It’s well-settled that the First Amendment’s right to free speech doesn’t protect things like fraud and defamation, where the speech at issue directly causes some identifiable harm to others. After all, fraud results in the loss of money or property, and defamation results in damage to a person’s reputation, which can cause serious financial loss.
But what about a blanket prohibition on lies that don’t
cause any apparent harm? Under the Stolen Valor Act
of 2005, there is such a prohibition. The law makes it a federal crime,
punishable by a fine and/or prison time, to knowingly make a false statement,
either verbally or in writing, that the speaker is the recipient of any
military decoration. Note that the law does not require the government to prove
that the statement caused harm to anyone (for example, by inducing an employer
to hire the liar), or even that the speaker acted with intent to defraud.
Theoretically, under the statute as written, a guy at a party who’s had a few too many drinks could be prosecuted for telling the story of his non-existent Silver Star to impress a group of strangers. Is this conduct despicable, and should such people be exposed at every opportunity? Absolutely. However, should it be criminalized? That’s a tougher question.
After all, the price we pay for living in a free society is
that many arguably immoral acts will be legal. There’s no federal law against
being rude, none against lying to children, and it’s not a crime to simply be a
jerk (who is also rude and lies to children). Once again, people who engage in
that conduct aren’t the types of people I, or almost anyone else, would like to
associate with. However, most would agree that it would be pointless and
perhaps disturbing to criminalize such conduct.
Currently, a man who claimed to have won the Congressional
Medal of Honor and is being prosecuted
under this law is arguing that it is unconstitutional. His basic argument is
that the law is a content-based restriction, which is presumptively invalid.
Such restrictions can only be upheld if the government can show that it has a
“compelling interest” in prohibiting a particular type of speech, and that the
prohibition is narrowly tailored to serve that interest.
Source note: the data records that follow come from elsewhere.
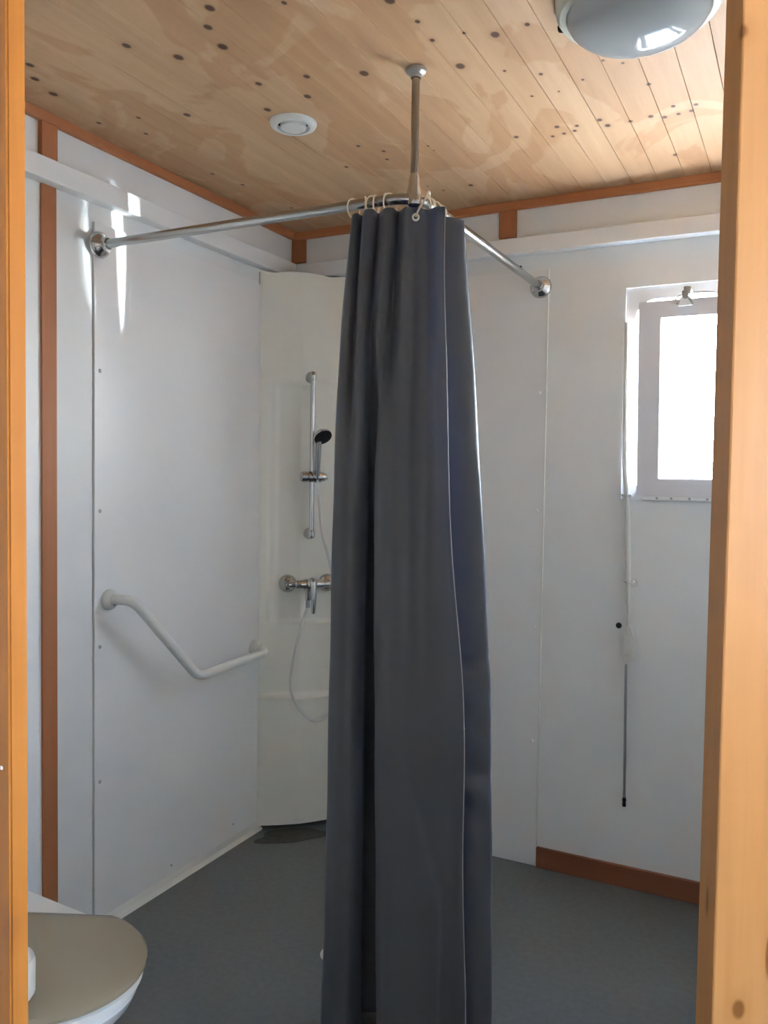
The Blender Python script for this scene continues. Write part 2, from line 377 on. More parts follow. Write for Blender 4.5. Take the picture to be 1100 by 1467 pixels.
# shower boards
sb = thing('shower_board', 'white shower wall board on the left wall under the grab bar', 'panel', (0, -.62, 0), 'white boards lining the shower')
obj('board', nb((.0006, -1.030, .002), (.007, -.19, 2.063), .001), M['panel'], sb)
obj('joint_line', nb((0, -1.0325, .002), (.0015, -1.030, 2.063)), M['joint'], sb)
for z in (1.643, 1.238, .44, .84):
    bm = nb(); lathe(bm, [(0, .003), (.004, .0025), (.0062, 0)], (.007, -1.010, z), (1, 0, 0), 12); obj('screw_cap', bm, M['cap'], sb, True)
for y, z in ((-.70, .06), (-.37, .075)):
    bm = nb(); lathe(bm, [(0, .003), (.003, .0025), (.0045, 0)], (.007, y, z), (1, 0, 0), 10); obj('screw_cap', bm, M['cap'], sb, True)
bm = nb((.007, -.237, 2.055), (.010, -.230, 2.100), .001); obj('edge_clip', bm, M['steel'], sb)
sb = thing('shower_board', 'white shower wall board on the back wall right of the curtain', 'panel', (.62, 0, 0), 'white boards lining the shower')
obj('board', nb((.20, -.007, .002), (1.034, -.0006, 2.060), .001), M['panel'], sb)
obj('edge_strip', nb((1.032, -.010, .002), (1.0365, 0, 2.060), .001), M['plastic'], sb)
for z in (2.005, 1.644, 1.24, .84, .44):
    bm = nb(); lathe(bm, [(0, .003), (.004, .0025), (.0058, 0)], (1.012, -.007, z), (0, -1, 0), 12); obj('screw_cap', bm, M['plastic'], sb, True)

# ------------------------------------------------------------------ corner shower column (moulded panel)
A = Vector((0, -.225, 0)); B = Vector((.240, 0, 0)); E = B-A; CN = Vector((.225, -.240, 0)).normalized()
def coff(u, z):
    o = 0.0
    # raised margin and sunk field of the upper part
    f = smooth(u, .10, .145)*(1-smooth(u, .90, .96))*smooth(z, .780, .800)*(1-smooth(z, 1.675 + .03*math.sin(PI*u), 1.70 + .03*math.sin(PI*u)))
    o -= .010*f
    f2 = smooth(u, .20, .25)*(1-smooth(u, .90, .96))*smooth(z, .780, .80)*(1-smooth(z, 1.665, 1.70))
    o -= .008*f2
    # shelf bowed outward, the body under it dying back to the floor
    bow = max(0, math.sin(PI*min(1, max(0, u))))**.7
    ledge = 1-smooth(z, .508, .522)
    o += ledge*bow*.050*(.25+.75*smooth(z, .02, .45))
    # soft vertical fold down the middle
    o += .012*max(0, 1-abs(u-.5)/.5)
    # edges turn back to the walls
    o *= smooth(u, 0, .05)*(1-smooth(u, .95, 1))
    return o
bm = nb(); NU = 56; zs = []
z = .016
while z < 2.104:
    zs.append(z); z += .006 if (.49 < z < .54 or .77 < z < .81 or 1.64 < z < 1.74) else .03
zs.append(2.106)
rows = []
for z in zs:
    r = []
    for i in range(NU+1):
        u = i/NU; p = A+E*u+CN*(coff(u, z)+.006*smooth(u, 0, .03)*(1-smooth(u, .97, 1)))
        zz = z
        if z > 2.1: zz = z + .004 - .0075*(math.exp(-((u-.16)/.11)**2)+math.exp(-((u-.82)/.11)**2))
        r.append(bm.verts.new((p.x, p.y, zz)))
    rows.append(r)
for a, b in zip(rows, rows[1:]):
    for i in range(NU): bm.faces.new((a[i], a[i+1], b[i+1], b[i]))
bk = [[bm.verts.new((v.co.x-CN.x*.004, v.co.y-CN.y*.004, v.co.z)) for v in rw] for rw in (rows[0], rows[-1])]
for fr, bb in ((rows[0], bk[0]), (rows[-1], bk[1])):
    for i in range(NU): bm.faces.new((fr[i], fr[i+1], bb[i+1], bb[i]))
cc = thing('shower_column', 'cream white moulded corner column carrying the shower fittings', 'shower column', (.08, -.08, 0))
obj('moulded_panel', bm, M['gel'], cc, True)
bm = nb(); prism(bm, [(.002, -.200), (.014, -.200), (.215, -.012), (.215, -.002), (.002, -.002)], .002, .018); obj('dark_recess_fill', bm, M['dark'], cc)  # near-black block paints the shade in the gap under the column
# dark mark on the floor in front of the column
bm = nb(); n = 30; vs = []
for i in range(n):
    t = 2*PI*i/n; rr = 1+.12*math.sin(3*t+.5)+.08*math.sin(5*t)
    p = Vector((.155, -.205, 0))+E.normalized()*(math.cos(t)*.135*rr)+CN*(math.sin(t)*.060*rr)
    vs.append(p)
top = [bm.verts.new((p.x, p.y, .0012)) for p in vs]; bot = [bm.verts.new((p.x, p.y, 0)) for p in vs]
bm.faces.new(top)
for i in range(n): bm.faces.new((bot[i], bot[(i+1) % n], top[(i+1) % n], top[i]))
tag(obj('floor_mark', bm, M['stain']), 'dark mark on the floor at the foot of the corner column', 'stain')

def onf(u, off, z): p = A+E*u+CN*off; return Vector((p.x, p.y, z))
TD = E.normalized()
# shower riser rail
U0 = .60
sr = thing('riser_rail', 'chrome shower riser rail with slider on the corner column', 'shower rail', tuple(onf(U0, 0, 1.135)))
bm = nb(); tube(bm, [onf(U0, .050, 1.125), onf(U0, .050, 1.725)], .0095, 16); obj('rail_tube', bm, M['chrome'], sr, True)
for z in (1.722, 1.130):
    bm = nb(); lathe(bm, [(0, 0), (.021, 0), (.023, .004), (.021, .012), (.014, .020), (.012, .040), (.012, .052), (.0, .056)], onf(U0, .004, z), CN, 24)
    lathe(bm, [(0, -.016), (.011, -.014), (.0135, -.008), (.0135, .010), (.010, .016), (0, .018)], onf(U0, .050, z), (0, 0, 1), 20)
    obj('rail_bracket', bm, M['chrome'], sr, True)
sl = nb(); c0 = onf(U0, .050, 1.346)
lathe(sl, [(r_*1.25, h_*1.05+.003) for r_, h_ in [(0, -.044), (.013, -.044), (.016, -.040), (.016, -.022), (.014, -.020), (.014, -.017), (.017, -.015), (.017, .028), (.014, .031), (.014, .034), (.012, .044), (0, .046)]], c0, TD, 24)
so = obj('slider', sl, M['chrome'], sr, True)
bm = nb(); tube(bm, [c0+TD*(-.010)+CN*.012+Vector((0, 0, .019)), c0+TD*(-.004)+CN*.019+Vector((0, 0, .008)), c0+TD*.006+CN*.019+Vector((0, 0, -.008)), c0+TD*.014+CN*.012+Vector((0, 0, -.020))], .0025, 8)
obj('slider_lever', bm, M['black'], so, True)
# hand shower resting in the slider
hb = Vector((.2000, -.1250, 1.340)); ht = Vector((.2150, -.1420, 1.478))
hs = thing('hand_shower', 'chrome hand shower with black face held in the slider', 'shower head', tuple(hb))
bm = nb(); tube(bm, [hb, hb+(ht-hb)*.15, hb+(ht-hb)*.5, hb+(ht-hb)*.85, ht], [.0085, .0095, .0105, .0115, .0125], 16); obj('handle', bm, M['chrome2'], hs, True)
fd = (Vector((.63, -.33, -.72))).normalized(); hc = Vector((.2300, -.1430, 1.500))
bm = nb(); lathe(bm, [(0, -.016), (.014, -.015), (.028, -.006), (.0345, .002), (.0350, .008), (.0335, .010), (0, .010)], hc, fd, 32); obj('head_shell', bm, M['chrome'], hs, True)
bm = nb(); lathe(bm, [(.0342, .0095), (.0342, .0125), (.031, .0145), (0, .0155)], hc, fd, 32); fo = obj('spray_face', bm, M['black'], hs, True)
bm = nb(); tube(bm, [c0+TD*.046, c0+TD*.055, hb+TD*0+Vector((0, 0, .004))], .0105, 12); obj('cradle', bm, M['chrome'], sr, True)
# hose
hp = [(.2000, -.1250, 1.334), (.2040, -.1220, 1.30), (.2150, -.1120, 1.146), (.2360, -.0950, 1.04), (.272, -.082, .86), (.288, -.088, .62), (.268, -.110, .475), (.217, -.148, .43), (.169, -.177, .471), (.136, -.188, .541), (.133, -.184, .618), (.152, -.160, .763), (.1690, -.1315, .858)]
bm = nb(); tube(bm, catmull(hp, 10), .0055, 10); tag(obj('shower_hose', bm, M['hose'], None, True), 'thin grey shower hose looping below the mixer tap', 'hose')
# mixer
mz = .940
mt_ = thing('shower_mixer', 'chrome two-inlet shower mixer tap on the corner column', 'tap', tuple(onf(.58, 0, mz)))
ue = []
for u in (.3535, .8185):
    bm = nb(); lathe(bm, [(0, 0), (.034, 0), (.0345, .004), (.032, .013), (.022, .022), (.014, .026), (.013, .050), (0, .052)], onf(u, .002, mz), CN, 32); obj('escutcheon', bm, M['chrome'], mt_, True)
    ue.append(onf(u, .045, mz))
bm = nb(); lathe(bm, [(0, -.080), (.012, -.080), (.0135, -.076), (.0135, -.055), (.016, -.052), (.0165, -.030), (.020, -.020), (.021, 0), (.020, .020), (.0165, .030), (.016, .052), (.0135, .055), (.0135, .076), (.012, .080), (0, .080)], onf(.586, .047, mz), TD, 28)
lathe(bm, [(0, -.060), (.010, -.060), (.0115, -.056), (.0115, -.030), (.016, -.014), (.018, 0)], onf(.570, .047, mz), (0, 0, 1), 24)
obj('mixer_body', bm, M['chrome'], mt_, True)
bm = nb(); lathe(bm, [(.020, 0), (.0205, .012), (.019, .026), (.012, .033), (0, .035)], onf(.60, .058, mz+.004), (CN+Vector((0, 0, .25))).normalized(), 28)
l0 = onf(.60, .090, mz+.010); l2 = Vector((.2130, -.1650, .838)); l1 = l0*.55+l2*.45+CN*.012
tube(bm, catmull([l0+Vector((0, 0, .008)), l0+CN*.006, l1, l2], 6), [.013]*6+[.013-.0055*i/12 for i in range(13)], 14)
obj('mixer_lever', bm, M['chrome'], mt_, True)
bm = nb(); tube(bm, [(.1690, -.1315, .852), (.1690, -.1312, .884)], .0085, 12); obj('hose_nut', bm, M['steel'], mt_, True)

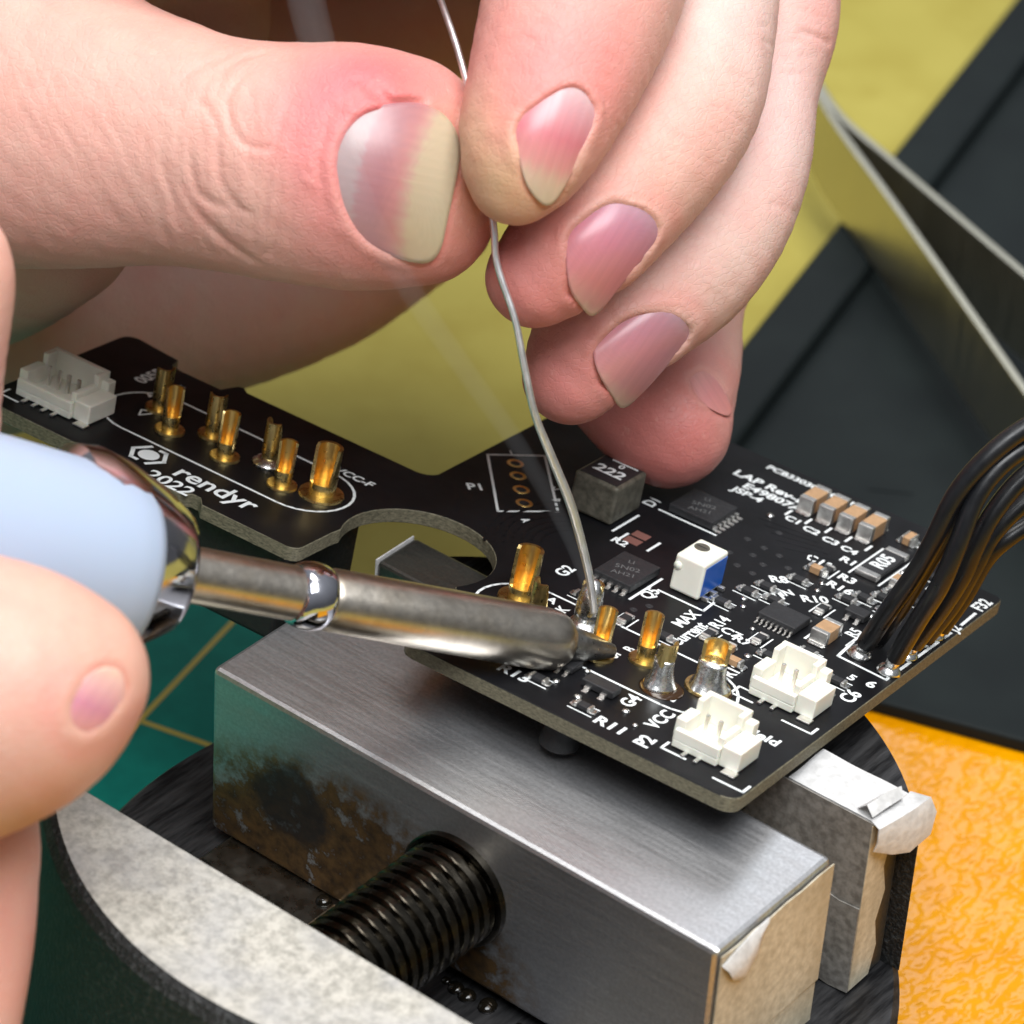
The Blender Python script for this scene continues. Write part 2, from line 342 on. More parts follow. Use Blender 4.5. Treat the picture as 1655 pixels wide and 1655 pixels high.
def sheet(pts, thick, nrm):
    """folded sheet: rows of points -> closed slab"""
    b = MB(); R_ = len(pts); C_ = len(pts[0]); n = np.array(nrm, float) * thick
    top = [tuple(np.array(p) + n) for r in pts for p in r]; bot = [tuple(p) for r in pts for p in r]; o = R_ * C_
    fs = []
    for i in range(R_ - 1):
        for j in range(C_ - 1):
            q = (i * C_ + j, i * C_ + j + 1, (i + 1) * C_ + j + 1, (i + 1) * C_ + j); fs.append(q); fs.append(tuple(o + k for k in q[::-1]))
    bd = [j for j in range(C_)] + [i * C_ + C_ - 1 for i in range(1, R_)] + [(R_ - 1) * C_ + j for j in range(C_ - 2, -1, -1)] + [i * C_ for i in range(R_ - 2, 0, -1)]
    for a, c2 in zip(bd, bd[1:] + bd[:1]): fs.append((a, o + a, o + c2, c2))
    return b.add(top + bot, fs)
tp1 = sheet([[(0.06, y, z + 0.15 * math.sin(y * 2)) for y in np.linspace(0.3, 18.1, 8)] for z in (29.8, 36.2)], 0.14, (1, 0, 0)).build('tape', M['tape'], vise, vo, smooth=True, auto=40)
sheet([[(0.25, y, z + 0.1 * math.sin(y * 1.3 + 1)) for y in np.linspace(0.2, 18.2, 8)] for z in (35.0, 42, 49.4)], 0.14, (1, 0, 0)).build('tape', M['tape'], vise, vo, smooth=True, auto=40)
# torn flap folded back from the top near corner of the moving jaw
f = [[(0.42, 0.3, 48.4), (0.45, 2.6, 49.1), (0.45, 5.0, 49.6), (0.42, 7.4, 49.75)],
     [(0.85, 0.9, 47.6), (1.15, 2.9, 47.9), (1.0, 5.0, 48.7), (0.6, 7.2, 49.5)],
     [(0.75, 1.7, 46.3), (1.25, 3.3, 45.9), (1.05, 5.0, 47.0), (0.6, 6.9, 49.2)],
     [(0.5, 2.4, 45.4), (0.6, 3.7, 44.7), (0.6, 5.0, 45.6), (0.5, 6.6, 48.9)]]
fl = sheet(f, 0.15, (0.9, -0.3, 0.2)).build('tape_flap', M['tape_white'], vise, vo, smooth=True, auto=40)
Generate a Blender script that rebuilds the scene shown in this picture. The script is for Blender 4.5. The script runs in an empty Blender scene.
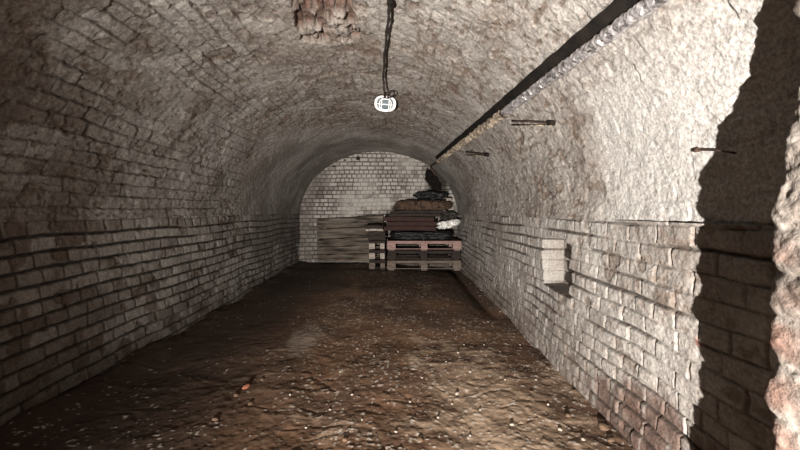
import bpy, math, random
import numpy as np
from mathutils import Vector, Matrix
random.seed(7)
rng = np.random.default_rng(7)
C = bpy.context.scene.collection

# ------------------------------------------------------------------ frame of reference
# X to the right, Y into the vault, Z up; the floor is at about z = 0, the eye at (0, 0, EYE)
EYE = 1.0
F = 340.0                      # focal length in pixels of an 800 px wide frame
VX, VY = 388.0, 211.0
YB = 6.54                      # back wall
XL = -1.69
ZS = EYE - 0.05                # springing line of the vault
RISE = 1.19
def xr(y): return 1.0 + 0.05 * y
def P(px, py, d):              # a point of the place seen at px, py and d metres in
    return Vector(((px - VX) * d / F, d, EYE - (py - VY) * d / F))

# ------------------------------------------------------------------ noise
def _hash(ix, iy, iz, seed):
    h = (ix.astype(np.uint32) * np.uint32(374761393) + iy.astype(np.uint32) * np.uint32(668265263)
         + iz.astype(np.uint32) * np.uint32(2246822519) + np.uint32((seed * 3266489917) & 0xffffffff))
    h = (h ^ (h >> np.uint32(13))) * np.uint32(1274126177)
    h = (h ^ (h >> np.uint32(16))) * np.uint32(2654435769)
    return ((h ^ (h >> np.uint32(15))) & np.uint32(0xffffff)).astype(np.float32) / np.float32(0xffffff)
def h1(i, seed=0, j=None):
    i = np.asarray(i).astype(np.int64)
    j = np.zeros_like(i) if j is None else np.asarray(j).astype(np.int64)
    return _hash(i + 100000, j + 100000, np.zeros_like(i), seed)
def vn(x, y, z, seed=0):       # value noise, -1 .. 1
    x = x + 1000.; y = y + 1000.; z = z + 1000.
    fx, fy, fz = np.floor(x), np.floor(y), np.floor(z)
    ix, iy, iz = fx.astype(np.int64), fy.astype(np.int64), fz.astype(np.int64)
    tx, ty, tz = x - fx, y - fy, z - fz
    tx = tx*tx*(3-2*tx); ty = ty*ty*(3-2*ty); tz = tz*tz*(3-2*tz)
    r = 0
    for a in (0, 1):
        wa = tx if a else 1 - tx
        for b in (0, 1):
            wb = ty if b else 1 - ty
            for c in (0, 1):
                wc = tz if c else 1 - tz
                r = r + wa*wb*wc*_hash(ix+a, iy+b, iz+c, seed)
    return (r * 2 - 1).astype(np.float32)
def fbm(x, y, z, freq, octv=3, seed=0, gain=0.5):
    r = 0; a = 1.0; s = 0
    for k in range(octv):
        r = r + a * vn(x*freq, y*freq, z*freq, seed + k*17); s += a
        a *= gain; freq *= 2.03
    return r / s * 1.6
def sm(a, b, x):
    t = np.clip((x - a) / (b - a), 0, 1); return t*t*(3-2*t)
def mixc(c, d, f):
    return c + (np.asarray(d, dtype=np.float32) - c) * f[..., None]

# ------------------------------------------------------------------ objects
def link(o, parent=None):
    C.objects.link(o)
    if parent is not None: o.parent = parent
    return o
def tag(o, label=None, cat=None, group=None, kind=None):
    if label: o['label'] = label
    if cat: o['category'] = cat
    if group: o['group'] = group
    if kind: o['kind'] = kind
    return o
def empty(name, loc, rot=(0, 0, 0)):
    o = bpy.data.objects.new(name, None); o.location = loc; o.rotation_euler = rot
    o.empty_display_size = 0.1
    return link(o)
def grid_mesh(name, V, col, mat, flip=False):
    n, m = V.shape[:2]
    me = bpy.data.meshes.new(name)
    me.vertices.add(n*m); me.vertices.foreach_set('co', V.reshape(-1).astype(np.float32))
    i = (np.arange(n-1)[:, None]*m + np.arange(m-1)[None, :]).reshape(-1)
    q = np.stack([i, i+1, i+m+1, i+m], 1) if not flip else np.stack([i, i+m, i+m+1, i+1], 1)
    me.loops.add(q.size); me.loops.foreach_set('vertex_index', q.reshape(-1).astype(np.int32))
    me.polygons.add(len(q)); me.polygons.foreach_set('loop_start', (np.arange(len(q))*4).astype(np.int32))
    me.update(calc_edges=True)
    me.polygons.foreach_set('use_smooth', np.ones(len(q), dtype=bool))
    if col is not None:
        at = me.color_attributes.new('col', 'FLOAT_COLOR', 'POINT')
        rgba = np.ones((n*m, 4), dtype=np.float32); rgba[:, :3] = np.clip(col.reshape(-1, 3), 0.004, 0.9)
        at.data.foreach_set('color', rgba.reshape(-1))
    me.materials.append(mat); me.update()
    return link(bpy.data.objects.new(name, me))
class MB:
    def __init__(s): s.v = []; s.f = []
    def add(s, vs, fs):
        b = len(s.v); s.v += [tuple(v) for v in vs]; s.f += [[i+b for i in f] for f in fs]
    def box(s, c, d, rot=None, bev=0.0, jit=0.0):
        hx, hy, hz = d[0]/2, d[1]/2, d[2]/2
        b = min(bev, hx*.45, hy*.45, hz*.45)
        vs = []; R = rot or Matrix.Identity(3)
        if b <= 0:
            for x in (-1, 1):
                for y in (-1, 1):
                    for z in (-1, 1):
                        vs.append((x*hx, y*hy, z*hz))
            fs = [(0,1,3,2),(4,6,7,5),(0,4,5,1),(2,3,7,6),(0,2,6,4),(1,5,7,3)]
        else:
            idx = {}
            for x in (-1, 1):
                for y in (-1, 1):
                    for z in (-1, 1):
                        for ax in range(3):
                            p = [x*(hx-b), y*(hy-b), z*(hz-b)]
                            p[ax] = (x*hx, y*hy, z*hz)[ax]
                            idx[(x, y, z, ax)] = len(vs); vs.append(tuple(p))
            fs = []
            for ax in range(3):
                o = [a for a in range(3) if a != ax]
                for sgn in (-1, 1):
                    f = []
                    for (p, q) in ((-1,-1),(1,-1),(1,1),(-1,1)):
                        k = [0,0,0]; k[ax] = sgn; k[o[0]] = p; k[o[1]] = q
                        f.append(idx[(k[0], k[1], k[2], ax)])
                    fs.append(f)
            for ax in range(3):            # edges along ax
                o = [a for a in range(3) if a != ax]
                for p in (-1, 1):
                    for q in (-1, 1):
                        k0 = [0,0,0]; k0[o[0]] = p; k0[o[1]] = q
                        k1 = list(k0); k0[ax] = -1; k1[ax] = 1
                        fs.append([idx[(*k0, o[0])], idx[(*k1, o[0])], idx[(*k1, o[1])], idx[(*k0, o[1])]])
            for x in (-1, 1):
                for y in (-1, 1):
                    for z in (-1, 1):
                        fs.append([idx[(x, y, z, 0)], idx[(x, y, z, 1)], idx[(x, y, z, 2)]])
        out = []
        for v in vs:
            w = R @ Vector(v) + Vector(c)
            if jit: w += Vector((random.uniform(-jit, jit) for _ in range(3)))
            out.append(w)
        s.add(out, fs)
    def tube(s, pts, r, n=10, cap=True):
        pts = [Vector(p) for p in pts]
        rs = r if isinstance(r, (list, tuple)) else [r]*len(pts)
        vs = []; up = Vector((0.13, 0.2, 1)).normalized()
        for i, p in enumerate(pts):
            t = (pts[min(i+1, len(pts)-1)] - pts[max(i-1, 0)]).normalized()
            a = t.cross(up)
            if a.length < 0.1: a = t.cross(Vector((1, 0, 0)))
            a.normalize(); b = t.cross(a); up = -b if False else up
            for k in range(n):
                th = 2*math.pi*k/n
                vs.append(p + (a*math.cos(th) + b*math.sin(th))*rs[i])
        fs = []
        for i in range(len(pts)-1):
            for k in range(n):
                fs.append([i*n+k, i*n+(k+1) % n, (i+1)*n+(k+1) % n, (i+1)*n+k])
        if cap:
            fs.append(list(range(n))[::-1]); fs.append([(len(pts)-1)*n+k for k in range(n)])
        s.add(vs, fs)
    def build(s, name, mat, parent=None, smooth=False, origin=None):
        me = bpy.data.meshes.new(name)
        o0 = Vector(origin) if origin is not None else Vector((0, 0, 0))
        me.from_pydata([tuple(Vector(v)-o0) for v in s.v], [], s.f)
        me.validate(); me.update()
        import bmesh
        bm = bmesh.new(); bm.from_mesh(me); bmesh.ops.recalc_face_normals(bm, faces=bm.faces); bm.to_mesh(me); bm.free()
        if smooth:
            for p in me.polygons: p.use_smooth = True
        me.materials.append(mat)
        o = bpy.data.objects.new(name, me); o.location = o0
        return link(o, parent)
def catmull(pts, n=8):
    pts = [Vector(p) for p in pts]; out = []
    q = [pts[0]*2-pts[1]] + pts + [pts[-1]*2-pts[-2]]
    for i in range(1, len(q)-2):
        for k in range(n):
            t = k/n
            out.append(0.5*((2*q[i]) + (q[i+1]-q[i-1])*t + (2*q[i-1]-5*q[i]+4*q[i+1]-q[i+2])*t*t + (3*q[i]-q[i-1]-3*q[i+1]+q[i+2])*t**3))
    out.append(pts[-1]); return out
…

The government actually argues that this is not a content-based restriction, which, if true, would compel a much more relaxed level of scrutiny. Yet the law, on its face, clearly and without qualification, bans a person from making certain statements of fact. If that’s not a content-based restriction, I’m not sure what is. Of course, a content-based restriction isn’t always unconstitutional, but it does trigger a burden that the government usually finds to be extremely difficult to overcome.
While a very compelling argument could be made that this law is constitutional under current precedents, whether or not such laws are a good idea are something else entirely. Personally, I believe that over-criminalization is a problem. While it is tempting to respond to everything that society disapproves of by banning it, such a course could take us down a path that most would find highly undesirable: criminalization of everything that the majority finds offensive.